What we "do" and what we "make" are different questions.
What *I* think we "do" is something I said a while ago:
As I tell my tech comm students, the five skills all good writers have are:
* Conceptualization (the ability to pick up the big picture very
quickly)
* Investigation (the ability to flesh out and expand my big picture
through any means possible)
* Assimilation (the ability to "own" the information inside my head)
* Organization (the ability to figure out the best way to explain it
to others)
* Regurgitation (the ability to get the words out and onto 'paper')
I can learn almost any application in a short amount of time. After
you've seen a few dozen, you start to see the common components even if
they do very dissimilar things. You either learn how to learn fast, or
you become ineffectual. I learned. On my current project, I managed to
learn it enough to turn out a basic but complete help system (first
draft level of completeness) in just two weeks so that it was able to be
sent to an early level adopter.
What I "make" is something a bit different:
I make whatever my employer or clients want me to make. Not to say I
don't have a lot of input (or all of the input in some cases), but what
I produce has to work with a lot of other material, not just stand by
itself. I make or have made all of the following at one time or another
(but not all at once) and in various media (print, PDF, online):
Operating systems manuals
System utilities manuals
Programming language manuals
Investment application database guides
Real estate management system guides
Word processing system guides
Data sheets for a myriad of products and applications
Internationalization handbooks
Specifications for electronic printing systems
Guides for industrial process engineering applications
Presentations for documentation ROI
Conference brochures
Designing conference contents
eLearning application guides for Administrators, teachers and students
User assistance for online publishing system
Guides for workflow application (scanning, OCR, annotation, distribution
...)
User assistance for business process applications
Enterprise network management applications
Software encryption export application guides
As you can see, it's a VERY varied lot. That's what makes it all fun.

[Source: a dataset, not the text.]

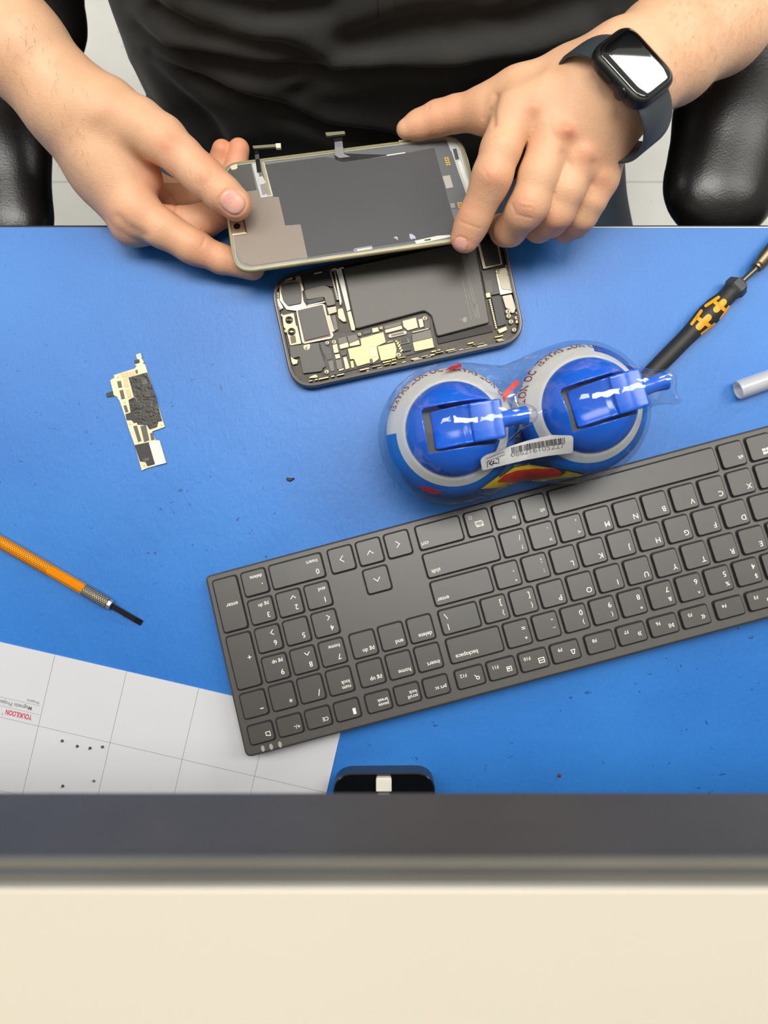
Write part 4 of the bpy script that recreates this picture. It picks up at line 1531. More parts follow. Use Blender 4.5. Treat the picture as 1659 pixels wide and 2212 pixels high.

I also tell my students that I get to be Arthur Conan Doyle for a
living: Half my life as Sherlock Holmes ferreting out clues and putting
together the puzzle pieces, and half as Dr. Watson writing it up for the
edification of others.
And my education is a BA in English and Philosophy. The philosophy part
is invaluable as it taught me how to take something large, complex, and
totally without corporeal existence and keep it organized in my mind so
that I understand it and can see how changes in one area lead to often
unexpected results in another. That's the assimilation thing I mentioned
earlier.
So ... I love what I do. It isn't for everyone, and not everyone has the
same approach as I do, but it works for me.